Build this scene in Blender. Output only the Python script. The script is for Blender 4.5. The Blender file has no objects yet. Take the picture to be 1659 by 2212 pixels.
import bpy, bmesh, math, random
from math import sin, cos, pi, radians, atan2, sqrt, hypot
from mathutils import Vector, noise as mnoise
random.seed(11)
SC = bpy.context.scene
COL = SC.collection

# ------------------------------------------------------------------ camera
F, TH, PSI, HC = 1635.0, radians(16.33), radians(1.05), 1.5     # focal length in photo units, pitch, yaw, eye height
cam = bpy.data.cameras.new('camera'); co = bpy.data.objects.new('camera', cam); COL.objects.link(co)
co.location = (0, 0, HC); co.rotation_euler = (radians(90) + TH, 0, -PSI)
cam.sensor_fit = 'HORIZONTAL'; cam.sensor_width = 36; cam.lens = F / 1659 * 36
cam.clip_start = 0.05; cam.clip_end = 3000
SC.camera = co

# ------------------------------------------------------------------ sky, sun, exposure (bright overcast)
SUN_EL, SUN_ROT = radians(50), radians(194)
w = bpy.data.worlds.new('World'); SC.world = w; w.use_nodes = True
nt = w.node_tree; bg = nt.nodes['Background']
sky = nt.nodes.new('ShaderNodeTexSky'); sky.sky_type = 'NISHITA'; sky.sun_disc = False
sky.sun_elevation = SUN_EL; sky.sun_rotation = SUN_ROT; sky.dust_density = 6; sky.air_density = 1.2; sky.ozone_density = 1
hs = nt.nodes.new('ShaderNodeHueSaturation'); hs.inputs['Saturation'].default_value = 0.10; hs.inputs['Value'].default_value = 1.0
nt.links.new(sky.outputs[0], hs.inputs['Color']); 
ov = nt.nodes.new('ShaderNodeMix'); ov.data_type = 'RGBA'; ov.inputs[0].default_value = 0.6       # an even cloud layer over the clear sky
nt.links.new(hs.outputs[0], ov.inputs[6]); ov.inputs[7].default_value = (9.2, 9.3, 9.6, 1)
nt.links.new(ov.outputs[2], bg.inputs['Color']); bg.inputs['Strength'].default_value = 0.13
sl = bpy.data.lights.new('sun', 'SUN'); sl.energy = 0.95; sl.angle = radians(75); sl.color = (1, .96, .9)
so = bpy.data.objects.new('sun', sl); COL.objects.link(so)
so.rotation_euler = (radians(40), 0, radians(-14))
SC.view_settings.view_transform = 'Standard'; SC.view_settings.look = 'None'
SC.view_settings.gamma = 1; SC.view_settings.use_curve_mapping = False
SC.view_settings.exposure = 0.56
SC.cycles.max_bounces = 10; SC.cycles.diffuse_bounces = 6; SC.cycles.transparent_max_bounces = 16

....

* _What the exercise asks_
Copy, please, exactly the lines that start at the first line of the data and end at the line containing "SC.camera = co", both kept and no others.

* _Problem solution_
Build this scene in Blender. Output only the Python script. The script is for Blender 4.5. The Blender file has no objects yet. Take the picture to be 1659 by 2212 pixels.
import bpy, bmesh, math, random
from math import sin, cos, pi, radians, atan2, sqrt, hypot
from mathutils import Vector, noise as mnoise
random.seed(11)
SC = bpy.context.scene
COL = SC.collection

# ------------------------------------------------------------------ camera
F, TH, PSI, HC = 1635.0, radians(16.33), radians(1.05), 1.5     # focal length in photo units, pitch, yaw, eye height
cam = bpy.data.cameras.new('camera'); co = bpy.data.objects.new('camera', cam); COL.objects.link(co)
co.location = (0, 0, HC); co.rotation_euler = (radians(90) + TH, 0, -PSI)
cam.sensor_fit = 'HORIZONTAL'; cam.sensor_width = 36; cam.lens = F / 1659 * 36
cam.clip_start = 0.05; cam.clip_end = 3000
SC.camera = co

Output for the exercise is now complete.